Over the last 9 months, competition for liquid staking solutions has increased significantly in the Cosmos ecosystem. In 2021, when pSTAKE launched liquid staking for $ATOM using ERC-20 tokens, competition was limited. However, that began to change once superfluid staking was introduced in Osmosis in February 2022. The last 2 months have heralded StaFi Hub, Stride, Prism and Kava. Many more are on the precipice of launch including pSTAKE (in Cosmos), Quicksilver, Lido on Neutron, Supernova and Evmos!

The solutions analysed today are Quicksilver, Stride and pSTAKE. It is interesting to note that not all solutions are created equal with some implementing innovations that greatly improve user experience across governance, airdrops and instant unbonding .

Governance

Voting

When holders liquid stake their tokens, they usually surrender their governance rights to validators.

However, Quicksilver, which is yet to launch, will be introducing a governance by proxy feature that addresses this limitation. Similar to Stride and pSTAKE, Quicksilver will use interchain queries to request and retrieve data (e.g. account balances) from another network interconnected through IBC. However, the innovation lies in how it is used.

Quicksilver’s approach is to simulate governance proposals.

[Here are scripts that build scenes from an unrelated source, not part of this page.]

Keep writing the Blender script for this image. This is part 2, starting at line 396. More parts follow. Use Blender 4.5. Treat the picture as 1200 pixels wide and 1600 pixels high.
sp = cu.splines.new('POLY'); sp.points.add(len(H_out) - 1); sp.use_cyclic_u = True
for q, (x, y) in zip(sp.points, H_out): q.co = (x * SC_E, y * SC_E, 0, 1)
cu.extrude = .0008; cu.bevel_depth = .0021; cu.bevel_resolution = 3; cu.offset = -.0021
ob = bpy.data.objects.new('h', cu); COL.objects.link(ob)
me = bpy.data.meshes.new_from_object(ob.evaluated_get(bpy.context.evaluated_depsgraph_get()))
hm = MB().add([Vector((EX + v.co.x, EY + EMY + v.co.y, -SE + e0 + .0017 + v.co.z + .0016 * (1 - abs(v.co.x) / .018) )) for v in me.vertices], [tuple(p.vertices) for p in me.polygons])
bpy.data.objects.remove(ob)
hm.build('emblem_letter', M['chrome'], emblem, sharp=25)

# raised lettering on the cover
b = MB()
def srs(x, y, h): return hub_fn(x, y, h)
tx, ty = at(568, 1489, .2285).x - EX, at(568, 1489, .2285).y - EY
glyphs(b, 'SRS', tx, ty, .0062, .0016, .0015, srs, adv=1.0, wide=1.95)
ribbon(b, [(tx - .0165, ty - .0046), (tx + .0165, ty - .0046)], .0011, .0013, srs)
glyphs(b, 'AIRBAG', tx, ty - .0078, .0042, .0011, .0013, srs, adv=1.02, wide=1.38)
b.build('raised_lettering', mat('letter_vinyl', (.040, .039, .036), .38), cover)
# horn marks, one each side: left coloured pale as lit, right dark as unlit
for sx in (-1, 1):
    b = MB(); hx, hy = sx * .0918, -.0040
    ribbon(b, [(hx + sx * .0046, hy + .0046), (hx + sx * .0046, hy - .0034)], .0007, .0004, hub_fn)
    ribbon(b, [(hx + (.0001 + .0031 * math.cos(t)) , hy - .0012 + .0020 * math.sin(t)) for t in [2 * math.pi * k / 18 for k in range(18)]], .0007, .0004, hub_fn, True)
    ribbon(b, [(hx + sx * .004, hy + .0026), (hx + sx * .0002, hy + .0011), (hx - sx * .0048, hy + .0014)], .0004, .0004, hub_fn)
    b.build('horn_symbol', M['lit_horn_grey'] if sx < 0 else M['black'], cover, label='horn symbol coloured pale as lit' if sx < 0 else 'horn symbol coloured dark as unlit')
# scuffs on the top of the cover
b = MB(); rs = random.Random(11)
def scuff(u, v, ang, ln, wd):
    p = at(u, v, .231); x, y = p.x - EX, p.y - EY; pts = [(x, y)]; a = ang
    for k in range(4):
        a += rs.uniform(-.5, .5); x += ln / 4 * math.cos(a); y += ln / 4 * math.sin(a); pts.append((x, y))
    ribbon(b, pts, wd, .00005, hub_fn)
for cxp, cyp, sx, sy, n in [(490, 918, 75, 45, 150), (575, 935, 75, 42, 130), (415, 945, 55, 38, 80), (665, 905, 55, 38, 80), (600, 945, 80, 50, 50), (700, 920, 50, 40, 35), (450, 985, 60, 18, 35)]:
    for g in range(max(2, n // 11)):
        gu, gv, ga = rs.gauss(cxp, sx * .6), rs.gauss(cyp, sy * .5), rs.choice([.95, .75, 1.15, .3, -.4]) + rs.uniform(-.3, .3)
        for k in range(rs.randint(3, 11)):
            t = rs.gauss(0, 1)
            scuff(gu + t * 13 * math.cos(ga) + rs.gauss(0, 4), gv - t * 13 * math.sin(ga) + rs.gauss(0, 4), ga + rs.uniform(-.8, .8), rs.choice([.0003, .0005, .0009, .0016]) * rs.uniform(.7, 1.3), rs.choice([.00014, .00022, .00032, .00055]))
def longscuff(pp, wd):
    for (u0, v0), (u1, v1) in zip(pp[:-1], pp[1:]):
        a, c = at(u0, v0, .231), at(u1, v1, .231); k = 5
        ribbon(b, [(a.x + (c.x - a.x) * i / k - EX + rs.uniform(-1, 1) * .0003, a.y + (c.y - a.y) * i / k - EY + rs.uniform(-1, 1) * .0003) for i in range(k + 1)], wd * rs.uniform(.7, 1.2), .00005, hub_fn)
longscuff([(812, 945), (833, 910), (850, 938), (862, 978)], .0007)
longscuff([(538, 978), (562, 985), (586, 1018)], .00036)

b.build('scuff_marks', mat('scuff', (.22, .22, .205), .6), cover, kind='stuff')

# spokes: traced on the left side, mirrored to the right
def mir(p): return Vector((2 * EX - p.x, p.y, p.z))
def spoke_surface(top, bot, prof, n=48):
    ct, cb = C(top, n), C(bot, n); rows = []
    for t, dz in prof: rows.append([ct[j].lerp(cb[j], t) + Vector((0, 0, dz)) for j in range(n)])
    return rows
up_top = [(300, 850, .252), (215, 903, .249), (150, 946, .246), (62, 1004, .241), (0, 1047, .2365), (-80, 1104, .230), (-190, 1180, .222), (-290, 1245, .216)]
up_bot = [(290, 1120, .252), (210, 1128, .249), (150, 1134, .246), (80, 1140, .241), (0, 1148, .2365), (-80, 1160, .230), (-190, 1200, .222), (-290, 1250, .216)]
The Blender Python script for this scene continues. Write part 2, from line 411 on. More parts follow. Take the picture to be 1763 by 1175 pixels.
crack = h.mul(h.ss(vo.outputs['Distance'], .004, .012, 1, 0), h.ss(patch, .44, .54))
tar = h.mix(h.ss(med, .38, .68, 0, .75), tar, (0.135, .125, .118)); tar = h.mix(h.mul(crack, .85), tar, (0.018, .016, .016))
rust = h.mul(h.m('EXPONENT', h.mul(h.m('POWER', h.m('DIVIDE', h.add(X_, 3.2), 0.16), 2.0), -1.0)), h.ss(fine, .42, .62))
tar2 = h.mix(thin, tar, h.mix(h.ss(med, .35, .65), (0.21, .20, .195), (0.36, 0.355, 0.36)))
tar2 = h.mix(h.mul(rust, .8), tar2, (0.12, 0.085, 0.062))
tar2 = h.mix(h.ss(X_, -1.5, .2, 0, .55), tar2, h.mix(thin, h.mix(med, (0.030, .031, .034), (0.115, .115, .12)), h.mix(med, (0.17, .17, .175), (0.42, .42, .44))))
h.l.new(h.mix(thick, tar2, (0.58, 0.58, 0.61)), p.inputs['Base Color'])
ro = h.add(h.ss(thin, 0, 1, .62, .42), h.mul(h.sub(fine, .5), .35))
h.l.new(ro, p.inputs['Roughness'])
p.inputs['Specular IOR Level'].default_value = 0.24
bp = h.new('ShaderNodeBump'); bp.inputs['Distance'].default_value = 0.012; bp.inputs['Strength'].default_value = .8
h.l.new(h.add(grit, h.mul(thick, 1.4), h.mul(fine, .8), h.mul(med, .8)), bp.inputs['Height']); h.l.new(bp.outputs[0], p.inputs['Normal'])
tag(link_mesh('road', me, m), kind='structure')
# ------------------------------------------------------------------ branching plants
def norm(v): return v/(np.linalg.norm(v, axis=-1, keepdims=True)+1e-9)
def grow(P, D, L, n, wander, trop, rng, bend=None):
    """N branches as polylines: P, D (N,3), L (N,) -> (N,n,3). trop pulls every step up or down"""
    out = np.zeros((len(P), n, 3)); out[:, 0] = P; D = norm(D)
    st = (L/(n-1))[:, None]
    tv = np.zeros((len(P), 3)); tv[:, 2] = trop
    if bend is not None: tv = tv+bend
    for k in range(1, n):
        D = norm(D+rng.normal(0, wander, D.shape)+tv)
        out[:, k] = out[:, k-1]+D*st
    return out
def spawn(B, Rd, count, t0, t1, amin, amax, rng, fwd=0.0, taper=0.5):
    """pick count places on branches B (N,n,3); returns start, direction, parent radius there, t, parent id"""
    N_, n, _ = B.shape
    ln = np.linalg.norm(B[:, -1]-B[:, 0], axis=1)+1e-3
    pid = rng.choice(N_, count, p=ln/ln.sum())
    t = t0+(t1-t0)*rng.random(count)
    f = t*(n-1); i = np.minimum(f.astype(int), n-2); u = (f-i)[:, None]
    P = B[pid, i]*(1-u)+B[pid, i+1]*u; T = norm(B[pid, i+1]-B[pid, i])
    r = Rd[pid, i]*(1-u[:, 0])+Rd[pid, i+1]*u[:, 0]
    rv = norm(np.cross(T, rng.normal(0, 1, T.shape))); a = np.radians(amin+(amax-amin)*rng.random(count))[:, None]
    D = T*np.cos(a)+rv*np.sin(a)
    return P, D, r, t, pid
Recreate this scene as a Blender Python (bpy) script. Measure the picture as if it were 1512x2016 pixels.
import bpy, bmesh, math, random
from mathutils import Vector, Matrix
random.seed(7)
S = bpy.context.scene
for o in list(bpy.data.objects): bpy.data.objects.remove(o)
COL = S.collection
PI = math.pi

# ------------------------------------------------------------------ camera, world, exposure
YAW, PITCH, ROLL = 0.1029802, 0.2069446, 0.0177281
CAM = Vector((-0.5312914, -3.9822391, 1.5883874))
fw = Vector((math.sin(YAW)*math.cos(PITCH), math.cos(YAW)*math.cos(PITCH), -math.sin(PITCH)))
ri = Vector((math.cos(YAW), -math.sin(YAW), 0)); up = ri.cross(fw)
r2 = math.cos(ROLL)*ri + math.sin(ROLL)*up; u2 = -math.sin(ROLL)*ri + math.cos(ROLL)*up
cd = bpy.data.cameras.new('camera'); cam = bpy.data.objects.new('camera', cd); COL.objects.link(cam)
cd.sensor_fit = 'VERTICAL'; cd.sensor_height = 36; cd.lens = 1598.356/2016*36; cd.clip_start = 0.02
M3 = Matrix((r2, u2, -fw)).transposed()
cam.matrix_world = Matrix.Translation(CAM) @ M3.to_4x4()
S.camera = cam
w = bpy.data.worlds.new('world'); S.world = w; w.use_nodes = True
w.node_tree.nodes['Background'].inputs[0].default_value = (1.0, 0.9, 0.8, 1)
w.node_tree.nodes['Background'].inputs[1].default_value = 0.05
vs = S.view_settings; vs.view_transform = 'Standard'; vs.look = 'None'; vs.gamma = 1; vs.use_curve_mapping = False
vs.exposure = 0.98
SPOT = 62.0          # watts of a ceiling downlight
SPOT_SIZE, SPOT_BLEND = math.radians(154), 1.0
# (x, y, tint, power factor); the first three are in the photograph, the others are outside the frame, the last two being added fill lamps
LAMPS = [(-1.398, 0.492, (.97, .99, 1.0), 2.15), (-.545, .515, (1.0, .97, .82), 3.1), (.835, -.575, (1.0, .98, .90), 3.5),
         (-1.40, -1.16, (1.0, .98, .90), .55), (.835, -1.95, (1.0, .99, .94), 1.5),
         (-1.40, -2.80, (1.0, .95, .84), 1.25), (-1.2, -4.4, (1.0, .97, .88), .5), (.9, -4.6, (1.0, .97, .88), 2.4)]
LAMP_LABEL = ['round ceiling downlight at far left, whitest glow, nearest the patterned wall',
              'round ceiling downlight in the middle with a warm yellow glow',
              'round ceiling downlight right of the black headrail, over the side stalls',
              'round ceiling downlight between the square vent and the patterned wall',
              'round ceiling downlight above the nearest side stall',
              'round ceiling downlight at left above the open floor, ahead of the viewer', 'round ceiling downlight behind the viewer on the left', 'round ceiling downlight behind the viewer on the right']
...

Stakers can place a vote on this proposal which will then be mirrored on the native chain. This means that if there is an upcoming proposal on the Cosmos Hub, Quicksilver will put forward the vote to holders of $qATOM on the Quicksilver zone. They will cast their ballots, and then Quicksilver will reflect this choice on the Cosmos Hub.

This effectively enables users to vote on governance proposals while participating in DeFi — a feature that’s not even possible with native staking! Governance by proxy will be shipped soon after launch, in the first chain upgrade.

Stride, which launched in September 2022, has a similar proposal. Their FAQ page mentions that users will be able to use their $stTokens to vote in governance on native chains - a feature that will be available in the first post-launch upgrade. However, there are no details on how this will be implemented.

On the other hand, this feature doesn’t appear on pSTAKE’s roadmap here, here or here. pSTAKE is due to launch on Cosmos on 8th November.

Validator set

Quicksilver is the first liquid staking protocol with an unrestricted validator choice thereby promoting network security and decentralisation. Through a permissionless validator set, Quicksilver will allow anyone to become a validator, or enable users to stake with any validator of their choosing — a feature that will now be available at launch. Users will be rewarded with the $QCK native token for using Quicksilver, including bonuses for choosing performing and decentralized validators. In contrast, Stride and pSTAKE have a pre-selected list of initial validators, with the validator set governed by the respective communities.

Airdrops

Quicksilver confirmed that it can provide users access to airdrops from external chains as if they were staking natively. While details on how this will occur are unclear, the solution will likely leverage its “governance by proxy” feature to provide this.

At Stride, for airdrops on staked tokens, it comes down to the willingness of the project to work with Stride to recognise the staked token holders. This is because airdrops generally have a whale cap and all of Stride’s staked $ATOM is in one address that most likely exceeds this cap.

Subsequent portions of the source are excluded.